Ia merujuk pada sebuah pengukuran kinerja pendidikan internasional, atau PISA, dengan melihat kualitas pendidikan di bidang sains, matematika, dan membaca.
“Masalah utamanya adalah ada perbedaan politis dalam melihat masalah kualitas pendidikan, dimana reformasi pendidikan tidak terjadi secara menyeluruh, dan yang ada hanyalah memiliki dan membelanjakan anggaran pendidikan yang besar.”
Seperti yang diketahui, anggaran untuk pendidikan dalam APBN kini telah mencapai hampir 20 persen.
Prof Andrew Rosser dari Universitas Melbourne (Foto: Istimewa)
Tapi, dalam studi yang dilakukan oleh Profesor Rosser menemukan adanya pengeluaran yang meningkat di bidang pendidikan adalah untuk meningkatkan gaji guru.
Tetapi hasil studi bagaimana dampak dari program sertifikasi guru misalnya, hanya sedikit membantu kemampuan guru atau untuk meningkatkan hasil dari pengajaran.
Menurutnya juga upaya untuk meningkatkan kualitas pendidikan di Indonesia sangatlah kompleks.
“Penelitian saya menggunakan kacamata politik ekonomi untuk melihat masalah kualitas ini.
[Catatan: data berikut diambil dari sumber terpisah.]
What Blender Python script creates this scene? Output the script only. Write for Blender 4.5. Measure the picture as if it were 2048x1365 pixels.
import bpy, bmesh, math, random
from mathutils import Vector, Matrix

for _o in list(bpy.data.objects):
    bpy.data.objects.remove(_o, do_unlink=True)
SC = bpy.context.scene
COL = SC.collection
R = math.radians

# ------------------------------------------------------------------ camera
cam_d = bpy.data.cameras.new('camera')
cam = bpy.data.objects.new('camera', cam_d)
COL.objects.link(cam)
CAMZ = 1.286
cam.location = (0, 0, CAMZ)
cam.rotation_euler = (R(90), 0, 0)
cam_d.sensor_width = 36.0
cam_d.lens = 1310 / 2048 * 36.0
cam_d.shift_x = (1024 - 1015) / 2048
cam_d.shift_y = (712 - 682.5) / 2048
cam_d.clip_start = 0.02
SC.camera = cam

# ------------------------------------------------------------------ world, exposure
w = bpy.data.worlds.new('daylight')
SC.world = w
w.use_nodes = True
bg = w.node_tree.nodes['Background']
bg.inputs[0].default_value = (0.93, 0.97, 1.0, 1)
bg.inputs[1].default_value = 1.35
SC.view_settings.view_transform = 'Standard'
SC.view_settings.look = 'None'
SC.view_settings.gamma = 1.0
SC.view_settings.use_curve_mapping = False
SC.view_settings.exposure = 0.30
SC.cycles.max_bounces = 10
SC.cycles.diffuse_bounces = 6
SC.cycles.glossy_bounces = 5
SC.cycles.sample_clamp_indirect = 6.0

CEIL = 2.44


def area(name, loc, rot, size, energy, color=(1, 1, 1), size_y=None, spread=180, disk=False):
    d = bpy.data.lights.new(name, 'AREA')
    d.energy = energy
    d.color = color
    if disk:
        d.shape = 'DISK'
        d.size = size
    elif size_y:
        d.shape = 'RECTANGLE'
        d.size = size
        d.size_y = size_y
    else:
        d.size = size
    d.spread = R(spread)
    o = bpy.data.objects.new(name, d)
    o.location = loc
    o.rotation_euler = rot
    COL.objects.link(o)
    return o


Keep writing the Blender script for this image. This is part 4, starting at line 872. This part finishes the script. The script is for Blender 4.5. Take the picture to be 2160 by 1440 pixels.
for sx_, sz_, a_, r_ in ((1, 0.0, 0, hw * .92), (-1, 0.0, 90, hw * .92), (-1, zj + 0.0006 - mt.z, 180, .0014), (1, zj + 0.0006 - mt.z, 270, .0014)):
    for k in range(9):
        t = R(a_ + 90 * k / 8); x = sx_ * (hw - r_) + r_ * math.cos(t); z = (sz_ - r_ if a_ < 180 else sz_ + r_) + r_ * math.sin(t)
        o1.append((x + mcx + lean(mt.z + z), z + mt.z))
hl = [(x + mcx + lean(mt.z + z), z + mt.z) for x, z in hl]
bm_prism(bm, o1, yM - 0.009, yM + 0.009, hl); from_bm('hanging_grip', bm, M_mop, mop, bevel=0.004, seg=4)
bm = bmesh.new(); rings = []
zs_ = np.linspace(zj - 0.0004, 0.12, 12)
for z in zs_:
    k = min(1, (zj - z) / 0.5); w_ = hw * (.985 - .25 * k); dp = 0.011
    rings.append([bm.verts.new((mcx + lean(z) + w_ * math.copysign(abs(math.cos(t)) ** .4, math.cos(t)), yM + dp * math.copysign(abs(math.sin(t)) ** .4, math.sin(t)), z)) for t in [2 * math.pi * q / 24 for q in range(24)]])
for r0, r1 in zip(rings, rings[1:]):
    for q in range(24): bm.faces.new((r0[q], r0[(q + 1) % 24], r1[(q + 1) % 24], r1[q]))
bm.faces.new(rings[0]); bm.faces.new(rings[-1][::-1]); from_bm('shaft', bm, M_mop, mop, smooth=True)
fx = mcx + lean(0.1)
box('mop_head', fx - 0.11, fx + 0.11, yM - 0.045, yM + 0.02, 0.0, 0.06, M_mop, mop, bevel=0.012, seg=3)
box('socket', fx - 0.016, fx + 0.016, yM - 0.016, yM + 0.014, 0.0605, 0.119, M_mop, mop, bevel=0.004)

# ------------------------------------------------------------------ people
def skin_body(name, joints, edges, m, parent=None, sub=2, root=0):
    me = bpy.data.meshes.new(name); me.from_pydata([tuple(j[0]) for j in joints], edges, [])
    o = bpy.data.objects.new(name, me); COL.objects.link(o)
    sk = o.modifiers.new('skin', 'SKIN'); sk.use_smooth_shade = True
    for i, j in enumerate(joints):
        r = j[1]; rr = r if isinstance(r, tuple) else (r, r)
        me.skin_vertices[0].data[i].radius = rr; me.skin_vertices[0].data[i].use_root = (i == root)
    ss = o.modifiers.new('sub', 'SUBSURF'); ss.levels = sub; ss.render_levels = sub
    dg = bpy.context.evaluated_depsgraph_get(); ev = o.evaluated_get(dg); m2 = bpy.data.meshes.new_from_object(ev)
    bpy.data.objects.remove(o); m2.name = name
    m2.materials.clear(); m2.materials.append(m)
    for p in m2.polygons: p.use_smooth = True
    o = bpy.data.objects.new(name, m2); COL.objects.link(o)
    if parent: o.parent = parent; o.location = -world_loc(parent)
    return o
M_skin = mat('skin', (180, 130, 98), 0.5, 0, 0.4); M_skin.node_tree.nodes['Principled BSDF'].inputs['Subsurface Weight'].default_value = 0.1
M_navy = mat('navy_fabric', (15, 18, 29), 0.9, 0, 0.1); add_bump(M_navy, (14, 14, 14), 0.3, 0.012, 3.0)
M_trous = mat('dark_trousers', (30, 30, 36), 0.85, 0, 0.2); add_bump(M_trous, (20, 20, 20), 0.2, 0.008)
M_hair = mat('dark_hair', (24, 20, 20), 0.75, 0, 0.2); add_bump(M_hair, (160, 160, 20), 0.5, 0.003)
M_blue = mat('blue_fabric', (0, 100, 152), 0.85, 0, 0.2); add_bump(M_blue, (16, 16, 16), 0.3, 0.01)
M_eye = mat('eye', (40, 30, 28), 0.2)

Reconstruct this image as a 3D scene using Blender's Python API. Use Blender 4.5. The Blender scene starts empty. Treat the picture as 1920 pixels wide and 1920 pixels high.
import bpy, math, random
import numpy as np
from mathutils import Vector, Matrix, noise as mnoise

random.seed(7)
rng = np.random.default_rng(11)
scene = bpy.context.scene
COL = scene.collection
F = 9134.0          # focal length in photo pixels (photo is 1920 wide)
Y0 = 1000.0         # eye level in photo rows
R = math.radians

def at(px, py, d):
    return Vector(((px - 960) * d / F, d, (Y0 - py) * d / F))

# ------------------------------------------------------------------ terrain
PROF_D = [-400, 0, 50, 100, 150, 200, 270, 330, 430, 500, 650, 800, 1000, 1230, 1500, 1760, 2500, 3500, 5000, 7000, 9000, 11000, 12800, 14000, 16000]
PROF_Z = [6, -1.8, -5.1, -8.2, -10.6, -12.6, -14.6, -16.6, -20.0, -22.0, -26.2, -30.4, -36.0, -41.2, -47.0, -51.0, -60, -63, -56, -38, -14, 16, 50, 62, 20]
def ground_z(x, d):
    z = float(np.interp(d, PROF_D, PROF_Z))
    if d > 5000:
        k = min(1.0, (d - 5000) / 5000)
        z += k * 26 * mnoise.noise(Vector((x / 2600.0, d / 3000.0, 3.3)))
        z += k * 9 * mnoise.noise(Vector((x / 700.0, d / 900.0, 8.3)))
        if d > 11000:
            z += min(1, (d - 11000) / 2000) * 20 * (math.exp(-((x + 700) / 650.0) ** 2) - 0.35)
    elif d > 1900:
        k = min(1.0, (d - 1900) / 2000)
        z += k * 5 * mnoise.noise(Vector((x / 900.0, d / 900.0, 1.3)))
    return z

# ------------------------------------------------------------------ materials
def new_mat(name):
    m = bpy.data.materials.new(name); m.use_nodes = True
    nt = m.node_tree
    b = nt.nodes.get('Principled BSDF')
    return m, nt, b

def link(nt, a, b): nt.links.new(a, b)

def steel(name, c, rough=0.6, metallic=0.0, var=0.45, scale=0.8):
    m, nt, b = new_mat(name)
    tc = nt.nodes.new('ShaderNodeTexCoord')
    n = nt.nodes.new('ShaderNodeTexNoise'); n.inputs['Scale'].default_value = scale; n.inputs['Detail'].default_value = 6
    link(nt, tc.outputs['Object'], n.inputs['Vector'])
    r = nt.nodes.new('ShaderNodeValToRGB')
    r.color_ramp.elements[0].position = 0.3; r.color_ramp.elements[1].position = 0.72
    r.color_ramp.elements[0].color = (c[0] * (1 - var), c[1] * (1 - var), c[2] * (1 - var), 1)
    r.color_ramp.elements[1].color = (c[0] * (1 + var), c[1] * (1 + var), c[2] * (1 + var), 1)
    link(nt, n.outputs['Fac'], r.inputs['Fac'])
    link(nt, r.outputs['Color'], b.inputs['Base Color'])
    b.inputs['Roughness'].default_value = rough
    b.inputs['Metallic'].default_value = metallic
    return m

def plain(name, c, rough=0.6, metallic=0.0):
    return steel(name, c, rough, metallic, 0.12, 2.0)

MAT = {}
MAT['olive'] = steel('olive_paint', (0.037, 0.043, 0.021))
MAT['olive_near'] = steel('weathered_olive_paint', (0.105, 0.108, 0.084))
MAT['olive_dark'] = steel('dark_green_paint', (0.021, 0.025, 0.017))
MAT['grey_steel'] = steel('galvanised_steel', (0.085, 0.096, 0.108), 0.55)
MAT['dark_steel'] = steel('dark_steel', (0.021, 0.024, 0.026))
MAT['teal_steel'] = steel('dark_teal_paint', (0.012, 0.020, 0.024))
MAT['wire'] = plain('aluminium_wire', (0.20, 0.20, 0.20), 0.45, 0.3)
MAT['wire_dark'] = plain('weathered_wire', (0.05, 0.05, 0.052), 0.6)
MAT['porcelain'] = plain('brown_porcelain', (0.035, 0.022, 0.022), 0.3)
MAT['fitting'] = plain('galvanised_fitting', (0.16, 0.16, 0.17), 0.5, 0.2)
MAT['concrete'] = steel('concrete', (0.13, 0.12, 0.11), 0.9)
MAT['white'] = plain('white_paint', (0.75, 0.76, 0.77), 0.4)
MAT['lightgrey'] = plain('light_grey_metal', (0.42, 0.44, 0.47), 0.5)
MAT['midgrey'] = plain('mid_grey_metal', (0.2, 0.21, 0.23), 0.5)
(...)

Bagi saya, kunci variable politiknya adalah bagaimana pemerintah pusat membuat komitmen untuk melakukan reformasi dari atas dan bagaimana melaksanakannya hingga ke lapisan terbawah.”
Profesor Rosser mengatakan para ekonom dan ahli pendidikan lebih terfokus pada masalah biaya dan anggaran, insentif bagi guru.
“Itu semua tentu saja penting, tapi yang dibutuhkan adalah komitmen politis untuk melakukan sesuatu. Jadi, jika kita memahami apa yang menjadi hambatan dalam meningkatkan kualitas, kita benar-benar harus mengatasinya secara politis.”
Terkait dengan Australia, sebagai tetangga terdekat dan telah memiliki hubungan bisnis dan komersial, Profesor Rosser mengatakan tantangannya adalah bukan hanya sekedar mencari pangsa pasar.
“Untuk memasuki pasar pendidikan di Indonesia, terlepas dari bermitra atau membuka universitas di Indonesia, misalnya, perlu memahami dalam konteks politik dan dinamika perubahannya,” tambah Profesor Rosser.
Menurutnya juga, bisnis pendidikan tidak seharusnya hanya memperhatikan dari aspek peraturan kontraknya saja, atau hanya melihat dari sisi ekonominya saja, tetapi juga ikut membantu meningkatkan kualitas pendidikan di Indonesia.
Jumlah jurnal banyak namun mutunya juga dipertanyakan
Berbicara mengenai masih berkutatnya dengan Indonesia dengan kuantitas, Prof Rosser juga menyoroti mengenai usaha yang dilakukan di dunia perguruan tinggi untuk mendorong para dosen untuk menerbitkan penelitian mereka di jurnal internasional.
Yang paling banyak dilakukan sekarang oleh dosen di Indonesia adalah memuat penelitan atau karya tulis mereka yang bisa dilihat di Scopus, data base internasional penelitian yang bisa dilihat dan dikaji oleh peneliti lain.
“Kalau dilihat dari sisi jumlah, angkanya meningkat tajam.” kata Rosser.
Namun dia melihat bahwa tulisan yang dimuat oleh para dosen Indonesia kebanyakan berdasarkan tulisan yang sebelumnya dibicarakan dalam seminar dan kemudian dimuat di jurnal-jurnal yang kualitasnya diragukan.